I'm not sure that I have even come close to the tip of the iceberg with this one. To be honest, this is one of the biggest Rights that we have. Most of us will never have to use it, although as we criminalize even civil issues, many of us might. It's a scary thought. This right though, when you are in a bind, guarantees that the legal system cannot be stacked against you. Although as we've seen over the years with OJ Simpson and similar morons, money talks and some guilty go free.
Of course, while I'm loath at the idea of a guilty person going free, I ask you to consider this. Sir William Blackstone, a British jurist, conducted several lectures regarding criminal proceedings reform. His impact on the Founding Fathers is found throughout the Constitution, particularly the legal system.
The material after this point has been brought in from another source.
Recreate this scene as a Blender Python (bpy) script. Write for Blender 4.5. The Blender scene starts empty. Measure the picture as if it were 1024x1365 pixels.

In one of those lectures in 1769, he said "it is better that 10 guilty escape than 1 innocent suffer". In 1895, the US Supreme Court stated, “it is better to let the crime of a guilty person go unpunished than to condemn the innocent.” We forget this sometimes. There have been innocent men that have died in prison, only for future forensic abilities to prove their innocence. The innocent being condemned was a common place in the Old World. The Founding Fathers did not want that to happen here. Ironically, this concept was also part of the Roman Empire initially. They failed to continue to adhere to that belief. The Old World failed to adhere to that belief. If we are already failing, what does that say about our "great" society?